Pubblicità nativa: proteggiamo i nostri semi
Editoriale di Susan Boos (Presidente del Consiglio svizzero della stampa)
Gli annunci nativi sono quel genere di pubblicità che s’insinua nei contenuti editoriali e si traveste da argomento giornalistico. Per gli utenti dei media, gli annunci nativi sono una trappola. Non sono in grado di riconoscerli come pubblicità. Non perché siano stupidi, ma perché la loro percezione funziona in modo diverso; vedono inevitabilmente come un articolo giornalistico, la pubblicità che si presenta nella stessa veste dei contributi editoriali da cui è circondata. La ricerca lo ha ormai dimostrato e non serve a molto che in margine venga indicato «a pagamento» o «in collaborazione con».

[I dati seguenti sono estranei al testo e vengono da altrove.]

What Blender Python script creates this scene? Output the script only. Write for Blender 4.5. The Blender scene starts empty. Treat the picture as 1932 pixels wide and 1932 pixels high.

Per noi giornaliste e giornalisti, le pubblicità native sono un incubo, perché ci risulta difficile opporci ad esse e perché minano la nostra credibilità. Un intelligente esperto in media britannico, ha commentato in proposito: «Don’t eat your seeds» (non mangiate i vostri semi). Chi comincia a mangiare i semi perché il raccolto è stato scarso, non potrà più sfuggire alla fame perché l’anno successivo non ci sarà più nulla da seminare. La credibilità è il nostro bene più importante e la nostra semenza.
La soluzione è semplice: essere chiari, consapevoli e applicare le stesse disposizioni riconosciute dalla Commissione svizzera per la Lealtà. Mentre il Consiglio della stampa si adopera per un giornalismo corretto, la Commissione per la lealtà s’impegna a favore di una pubblicità corretta. Siamo organizzazioni sorelle al servizio dei nostri settori.
La nostra Direttiva 10.1 fissa i requisiti riguardanti la «separazione tra parte redazionale e pubblicità». In essa si legge: «Una netta separazione tra la parte redazionale, rispettivamente il programma e la pubblicità, ivi inclusi i contenuti pagati o messi a disposizione da terzi, è necessaria per la credibilità dei mass media. Inserzioni, emissioni pubblicitarie e i contenuti pagati o messi a disposizione da terzi, devono formalmente essere chiaramente distinguibili dalla parte redazionale. Se visivamente o acusticamente non sono nettamente riconoscibili come tali, devono essere esplicitamente designati come pubblicità. (…)»
In sintesi: gli annunci nativi devono essere chiaramente etichettati come pubblicità oppure il formato dev’essere completamente diverso. La Commissione per la lealtà regolamenta questo aspetto in modo molto simile, ma è più severa. Non c’è nessun aut-aut ma soltanto un ‘e’. Una sola parola marca una gran differenza. Dobbiamo adottarla, in modo tale da poter dire che: i contenuti pubblicitari «devono essere chiaramente riconoscibili come tali a livello visivo/auditivo e venir esplicitamente dichiarati come pubblicità». In questo modo si può riconoscerla e dire alla prima occhiata: ecco una pubblicità.
Questa distinzione chiara e inequivocabile diverrà ancora più essenziale in futuro, perché non sappiamo ancora come si diffonderanno nella pubblicità i contenuti generati dai programmi d’IA. Se non sarà possibile riconoscere in modo chiaro quando si tratta di pubblicità e quando di contenuti giornalistici, sarà quasi impossibile difendere la credibilità del giornalismo.
Nel giornalismo, una cosa è e rimane chiara: i giornalisti e le redazioni sono responsabili di tutto ciò che pubblicano, indipendentemente dal fatto che sia stato realizzato con o senza l’aiuto di programmi d’IA.
Il Codice deontologico del giornalismo rappresenta già attualmente una linea guida affidabile per trattare gli strumenti d’IA. All’inizio del nuovo anno, il Consiglio della stampa pubblicherà una linea guida più precisa.
Peraltro, anche la Carta di Parigi sull’IA e il giornalismo è molto utile. Seguendo le sue linee guida non ci si può sbagliare.